What investors seemed to focus on, though, was Walgreens' move to cut its earnings guidance for the rest of the fiscal year. The drugstore retailer now expects to see profit of $4 to $4.05 per share on an adjusted basis, down $0.45 to $0.60 from its previous guidance range. That's considerably below where most of those following the stock expected its annual profit to be, and it points to uncertainty in consumer spending more broadly.

Lordstown's ride comes to an end

Shares of Lordstown Motors were down 60% in premarket trading, sending the EV automaker's shares toward penny-stock territory. The company resorted to filing for bankruptcy protection amid controversy relating to its relationship with contract manufacturer Foxconn.

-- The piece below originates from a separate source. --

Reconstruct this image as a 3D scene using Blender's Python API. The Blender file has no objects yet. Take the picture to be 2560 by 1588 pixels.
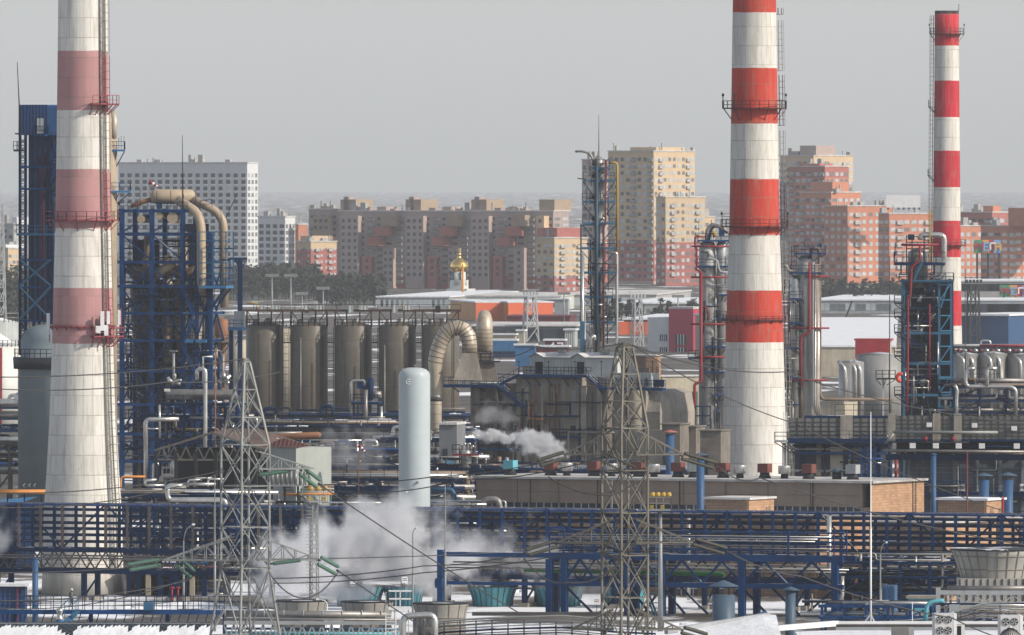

Lordstown's announcement included harsh language about Foxconn's behavior, as CEO Ed Hightower said that "Foxconn willfully and repeatedly failed to execute on the agreed-upon strategy" in their EV development partnership. Hightower promised vigorous litigation against Foxconn, which began with lawsuits against the supplier and related entities.

In the meantime, bankruptcy protection will allow Lordstown to start a comprehensive marketing and sale process for the Endurance electric pickup and related assets. The goal is to provide a prospective buyer an opportunity to purchase a going concern that can move forward independently, leaving the bankrupt business entity to fight it out with Foxconn.

With so many electric vehicle manufacturers vying for position, it's inevitable that many of them will eventually fail. Lordstown's trucks could still eventually enter full production at some point in the future, but its current shareholders might well lose everything, and EV investors more broadly need to understand the risks involved in the space.